Copy all lines of the listing that include the string "script".

>> BEGIN

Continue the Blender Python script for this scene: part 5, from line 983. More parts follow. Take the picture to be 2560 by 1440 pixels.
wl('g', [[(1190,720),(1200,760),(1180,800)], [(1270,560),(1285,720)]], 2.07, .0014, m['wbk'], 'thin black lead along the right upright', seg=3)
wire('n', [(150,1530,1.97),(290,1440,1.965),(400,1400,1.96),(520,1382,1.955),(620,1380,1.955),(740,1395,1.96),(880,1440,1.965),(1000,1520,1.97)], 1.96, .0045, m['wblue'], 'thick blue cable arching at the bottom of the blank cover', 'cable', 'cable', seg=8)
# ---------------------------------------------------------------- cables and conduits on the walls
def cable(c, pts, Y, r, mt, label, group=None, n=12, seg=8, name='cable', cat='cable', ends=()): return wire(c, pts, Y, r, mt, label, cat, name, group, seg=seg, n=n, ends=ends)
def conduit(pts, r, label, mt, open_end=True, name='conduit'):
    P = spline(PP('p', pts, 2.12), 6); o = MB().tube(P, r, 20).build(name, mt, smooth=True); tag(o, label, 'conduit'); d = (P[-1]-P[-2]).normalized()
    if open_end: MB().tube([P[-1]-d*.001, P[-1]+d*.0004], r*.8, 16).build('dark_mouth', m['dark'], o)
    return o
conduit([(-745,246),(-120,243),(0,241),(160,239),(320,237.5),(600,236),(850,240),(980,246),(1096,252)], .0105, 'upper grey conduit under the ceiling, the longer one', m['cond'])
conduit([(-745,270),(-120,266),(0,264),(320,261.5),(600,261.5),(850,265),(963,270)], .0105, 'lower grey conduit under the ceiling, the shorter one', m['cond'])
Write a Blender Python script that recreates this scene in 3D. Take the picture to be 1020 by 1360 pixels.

>> END

* OUTPUT OF THE TASK *
Continue the Blender Python script for this scene: part 5, from line 983. More parts follow. Take the picture to be 2560 by 1440 pixels.
Write a Blender Python script that recreates this scene in 3D. Take the picture to be 1020 by 1360 pixels.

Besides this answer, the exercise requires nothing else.